De modo que si hace un par de años los ciudadanos de la fiambrera y la cola del paro necesitábamos ser rescatados, el tiempo ha pasado y nos hemos hecho daño, como diría en verso el poeta roteño Benítez Reyes. Nos hemos hecho daño en esta charlatanería estéril que no conduce a ningún sitio. Nos han hecho daño las porras de los grises, que ahora visten de azul o negro, qué más da. Estamos dañados, al fin, y de vuelta de tanta manifestación de etiqueta mareante: 15-M, 25-S, 26-S... crípticas consignas herederas de aquel fatídico 11-S que luego derivó en 11-M y 14-M y qué sé yo. Y mientras tanto, se ha saneado el PP, que consiguió el gobierno que anhelaba. Se han saneado los empresarios que especularon y jugaron a pedir y pedir sin conocimiento, mientras los banqueros irresponsables les daban y les daban dinerito de plástico. Se ha saneado igualmente, y por partida doble -o triple- esos bancos que estaban tan sanos.

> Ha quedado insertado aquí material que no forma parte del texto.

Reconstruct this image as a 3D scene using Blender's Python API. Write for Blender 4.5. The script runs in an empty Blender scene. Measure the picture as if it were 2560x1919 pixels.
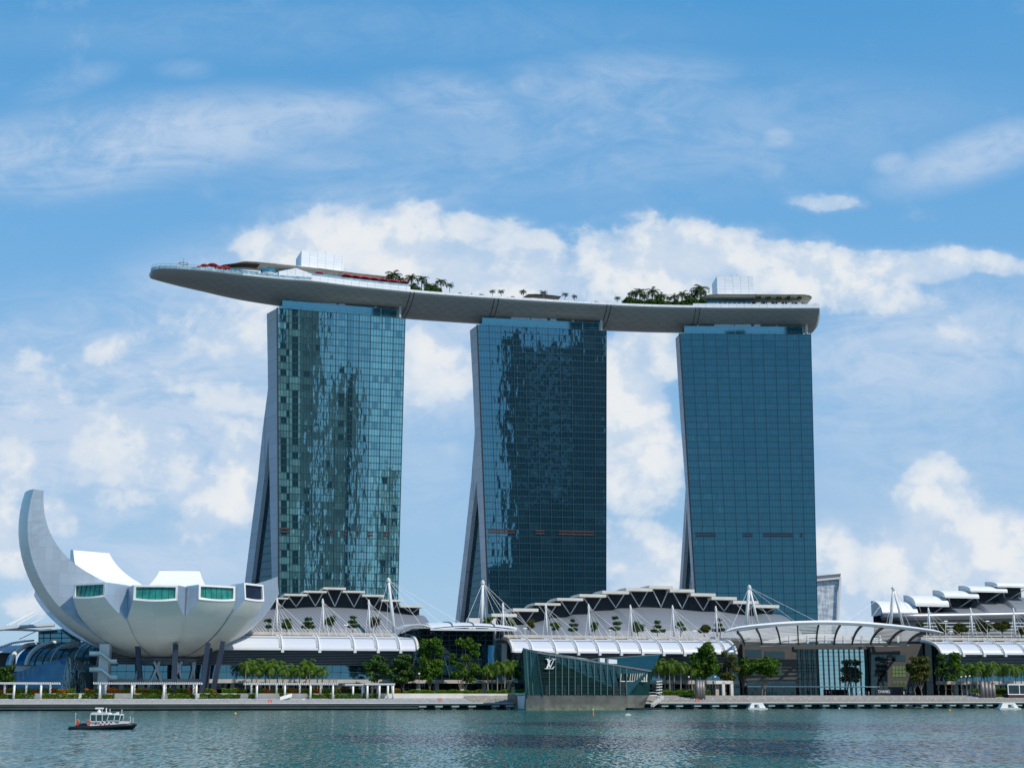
import bpy, math, random
from mathutils import Vector as V
R = math.radians
C = bpy.context.scene.collection
sc = bpy.context.scene
random.seed(7)

# ---------------------------------------------------------------- camera
F = 3600.0                    # focal length in pixels of the 2560 px wide photograph
CAMZ = 5.0
HOR = 1736.0
PITCH = math.atan((HOR - 959.5) / F)
cam_d = bpy.data.cameras.new('camera')
cam_d.sensor_width = 36.0
cam_d.lens = 36.0 * F / 2560.0
cam_d.clip_start = 0.5
cam_d.clip_end = 40000
cam = bpy.data.objects.new('camera', cam_d)
C.objects.link(cam)
cam.location = (0, 0, CAMZ)
cam.rotation_euler = (R(90) + PITCH, 0, 0)
sc.camera = cam

# ---------------------------------------------------------------- light
SUN = V((0.56, -0.40, 0.74)).normalized()
sl = bpy.data.lights.new('sun', 'SUN')
sl.energy = 4.0
sl.angle = R(0.55)
sl.color = (1.0, 0.95, 0.87)
so = bpy.data.objects.new('sun', sl)
so.rotation_euler = (-SUN).to_track_quat('-Z', 'Y').to_euler()
so.location = (200, -200, 400)
C.objects.link(so)
sc.view_settings.view_transform = 'Standard'
sc.view_settings.look = 'None'
sc.view_settings.exposure = 0.0
sc.view_settings.gamma = 1.0

# ---------------------------------------------------------------- pixel helpers (survey of the photograph)
_c, _s = math.cos(PITCH), math.sin(PITCH)
CAM = V((0, 0, CAMZ))
def ray(px, py):
    a = (px - 1280.0) / F
    b = (959.5 - py) / F
    return V((a, _c - b * _s, _s + b * _c))
def atY(px, py, Y):
    d = ray(px, py); return CAM + d * (Y / d.y)
def atz(px, py, z):
    d = ray(px, py); return CAM + d * ((z - CAMZ) / d.z)
QS = 0.27
U = V((1, QS, 0)).normalized()          # along the quay
N = V((-QS, 1, 0)).normalized()         # inland
O = V((0, 515, 0))
def L(s, t, z): return O + U * s + N * t + V((0, 0, z))
def onpl(px, py, p, n):
    d = ray(px, py); return CAM + d * ((p - CAM).dot(n) / d.dot(n))
def pl(px, py, t): return onpl(px, py, O + N * t, N)
def sOf(p): return (p - O).dot(U)
def tOf(p): return (p - O).dot(N)
def plz(px, t, z):                       # point on plane t in column px, at height z
    p = pl(px, 1700, t); return V((p.x, p.y, z))
Z = V((0, 0, 1))

# ---------------------------------------------------------------- sky
w = bpy.data.worlds.new('World'); sc.world = w; w.use_nodes = True
nt = w.node_tree; nt.nodes.clear()
def nn(t, **k):
    n = nt.nodes.new(t)
    for a, v in k.items(): setattr(n, a, v)
    return n
def lk(a, b): nt.links.new(a, b)
def mth(op, a, b=None, c=None, clamp=False):
    n = nn('ShaderNodeMath', operation=op); n.use_clamp = clamp
    for i, v in enumerate((a, b, c)):
        if v is None: continue
        if isinstance(v, (int, float)): n.inputs[i].default_value = v
        else: lk(v, n.inputs[i])
    return n.outputs[0]
out = nn('ShaderNodeOutputWorld'); bg = nn('ShaderNodeBackground')
bg.inputs['Strength'].default_value = 0.1
lk(bg.outputs[0], out.inputs[0])
sky = nn('ShaderNodeTexSky', sky_type='NISHITA')
sky.sun_disc = False
sky.sun_elevation = math.asin(SUN.z)
sky.sun_rotation = math.atan2(SUN.x, SUN.y)
sky.altitude = 0; sky.air_density = 1.0; sky.dust_density = 0.3; sky.ozone_density = 2.2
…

Y los únicos que no nos hemos saneado somos nosotros, escayolistas, albañiles, fontaneros, maestros, enfermeros y obreros del montón, que pagamos la penitencia porque alguno de esta clase cobró 3.000 euros durante los nueve meses ya olvidados en que se gestó esta crisis descomunal en los despachos de los que nunca se habla. Ahora se habla de nosotros, exclusivamente, para que paguemos los platos rotos. Y los estamos pagando, por mucho que refunfuñemos.
4 comentarios:
Manolete76.Por derecho.
Nuevo soy, y aunque en todo no coincido me alegra haber encontrado este blog tan... lo dicho estaré expectante.
Pues qué te voy a decir, Álvaro, que dejo este comentario para que conste que te leo con gran asiduidad. Porque aportar, puedo aportar poco. Lo has dicho mejor que nadie.
Un abrazo,
Manuel
Se nota que me aprecias mucho, querido Manuel. Un abrazo, y besos para Sara!